Um es dem Großen Bruder recht zu machen, bemühten wir uns um sprachliche Feinheiten. Die Beteiligung an Angriffskriegen war eben etwas anderes als ein von deutschem Boden ausgehender Krieg. Und wie feinsinnig doch die Argumentation einer Oberstaatsanwältin, der zufolge zwar „die Vorbereitung eines Angriffskrieges“ strafbar sei, nicht aber „der Angriffskrieg selbst“. Hier zeigte sich die Meisterschaft deutschen Denkens in militanter Vollendung. All das waren freilich Plänkeleien am Rande der deutschen Mitte und fern der Konsumschlacht, an der sich alle mit ungebrochenem Vergnügen beteiligten. Mit Krieg hatten wir nichts zu tun, den kannten wir nur vom Bildschirm, und immer noch schien alles gut, auch wenn sich der Traum abflachte.

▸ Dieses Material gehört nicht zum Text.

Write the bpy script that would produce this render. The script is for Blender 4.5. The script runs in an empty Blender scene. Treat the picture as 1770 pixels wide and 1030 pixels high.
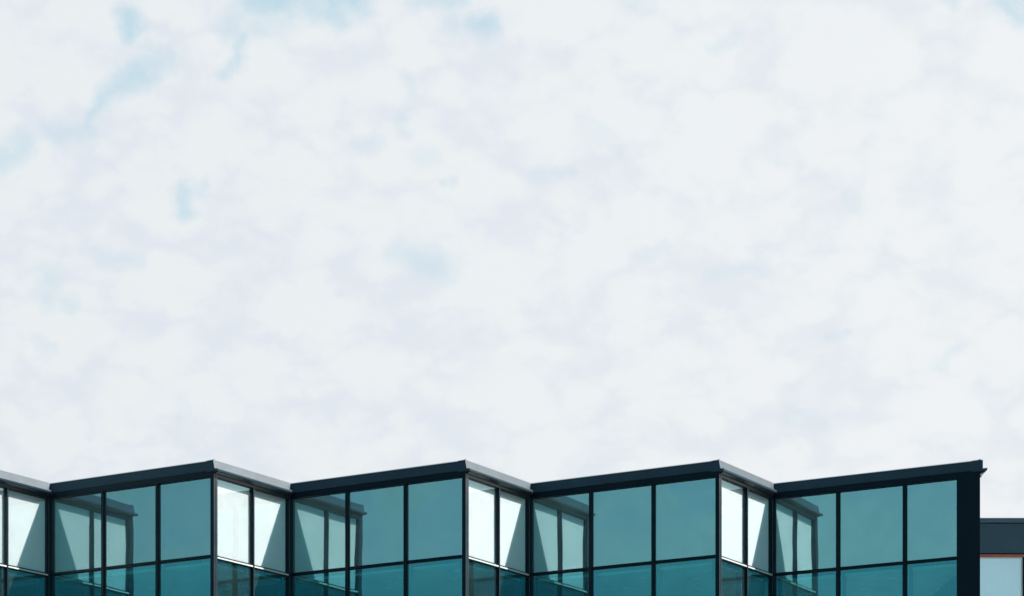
import bpy, bmesh, math, random
from mathutils import Vector
random.seed(7)
S = bpy.context.scene
C = S.collection
R = math.radians
M = 0.0125                       # metres per survey unit
CAMZ = 1.6
TIP, BACK = 3800.0, 3990.0       # distance of projecting and re-entrant corners

# ---------------------------------------------------------------- camera
cam = bpy.data.cameras.new('camera'); co = bpy.data.objects.new('camera', cam); C.objects.link(co)
co.location = (0, 0, CAMZ); co.rotation_euler = (R(90), 0, 0)
cam.sensor_width = 36; cam.lens = 3800 / 1770 * 36
cam.shift_y = (1640 - 515) / 1770
cam.clip_end = 6000; cam.clip_start = .1
S.camera = co
S.view_settings.view_transform = 'Standard'; S.view_settings.look = 'None'
EXPO = 1.15
S.view_settings.exposure = EXPO; S.view_settings.gamma = 1
S.render.resolution_x = 1024; S.render.resolution_y = 595
try:
    S.cycles.transparent_max_bounces = 24; S.cycles.max_bounces = 12; S.cycles.glossy_bounces = 6
except Exception: pass

# ---------------------------------------------------------------- sun
SUN_EL, SUN_AZ = 47.0, 90.0       # azimuth clockwise from +Y
sl = bpy.data.lights.new('sun', 'SUN'); sl.energy = 5; sl.angle = R(.5); sl.color = (1, .965, .90)
so = bpy.data.objects.new('sun', sl); C.objects.link(so)
sd = Vector((math.cos(R(SUN_EL)) * math.sin(R(SUN_AZ)), math.cos(R(SUN_EL)) * math.cos(R(SUN_AZ)), math.sin(R(SUN_EL))))
so.rotation_euler = sd.to_track_quat('Z', 'Y').to_euler(); so.location = (30, 0, 40)

# ---------------------------------------------------------------- node helpers
class N:
    def __init__(s, tree): s.t = tree; s.n = tree.nodes; s.l = tree.links
    def new(s, typ, **kw):
        n = s.n.new(typ)
        for k, v in kw.items(): setattr(n, k, v)
        return n
    def link(s, a, b): s.l.new(a, b)
    def put(s, sock, v):
        if isinstance(v, bpy.types.NodeSocket): s.l.new(v, sock)
        else: sock.default_value = v
    def math(s, op, a, b=0.0, c=None, clamp=False):
        n = s.new('ShaderNodeMath', operation=op); n.use_clamp = clamp
        s.put(n.inputs[0], a); s.put(n.inputs[1], b)
        if c is not None: s.put(n.inputs[2], c)
        return n.outputs[0]
    def vm(s, op, a, b=None):
        n = s.new('ShaderNodeVectorMath', operation=op); s.put(n.inputs[0], a)
        if b is not None: s.put(n.inputs[1], b)
        return n
    def ramp(s, x, a, b, c=0.0, d=1.0, smooth=True):
        n = s.new('ShaderNodeMapRange'); n.interpolation_type = 'SMOOTHSTEP' if smooth else 'LINEAR'
        s.put(n.inputs['Value'], x); s.put(n.inputs['From Min'], a); s.put(n.inputs['From Max'], b)
        s.put(n.inputs['To Min'], c); s.put(n.inputs['To Max'], d); return n.outputs[0]
    def mix(s, f, a, b):
        n = s.new('ShaderNodeMix', data_type='RGBA'); s.put(n.inputs[0], f)
        s.put(n.inputs[6], a); s.put(n.inputs[7], b); return n.outputs[2]
    def noise(s, vec, scale, detail=4, rough=.5, dist=0.0):
        n = s.new('ShaderNodeTexNoise'); s.put(n.inputs['Vector'], vec); n.inputs['Scale'].default_value = scale
        n.inputs['Detail'].default_value = detail; n.inputs['Roughness'].default_value = rough
        n.inputs['Distortion'].default_value = dist; return n.outputs[0]

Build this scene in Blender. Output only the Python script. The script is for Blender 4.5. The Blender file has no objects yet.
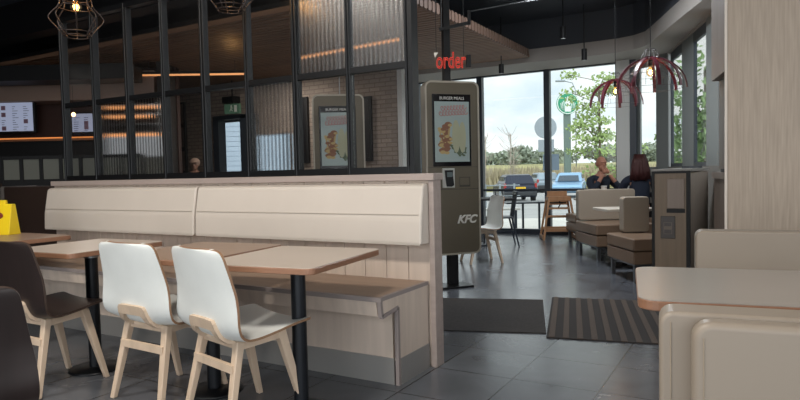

Wir würden, so hatte mir nämlich geträumt, uns als Volk erheben, wenn uns einer wieder mit Krieg käme und mit allem, was zu seiner Vorbereitung und Machart gehört. Wir würden ihm auf die Finger klopfen, ihn, den Geschichtsvergessenen, des Amtes entheben, hinter Schloss und Riegel bringen oder ächten, auf keinen Fall wählen oder gar wiederwählen. Wir würden unsere wieder gewichtige Stimme im Chor der Völker erheben und dem Krieg endgültig und für immer die Stirn bieten. Wir würden mit all unserer deutschen, aufgeklärten Vernunft dem Frieden unsere Stimme geben; alle diplomatischen Chöre aller deutschen Botschaften der Welt würden mit eben dieser Stimme den Frieden und nichts als den Frieden fordern und für den Frieden arbeiten und man würde uns zugleich verlachen wie respektieren wegen unseres unerhörten Verständnisses von Tapferkeit.
Ja, das war mein Traum, der zu Illusionen geronnen ist. Am letzten Tag des Jahres 2022 erwachte ich daraus. Ich schlug ihn, damit er nicht endgültig verdürbe, in einen Plastikbeutel ein und packte ihn dann, so klein war er geworden, in ein von Weihnachten übriggebliebenes Metallschächtelchen. Hinterm Haus, neben dem Apfelbaum, hob ich an diesem warmen Dezembertag eine kleine Grube aus, in die ich meinen Traum neben einer toten Taube versenkte für bessere Zeiten.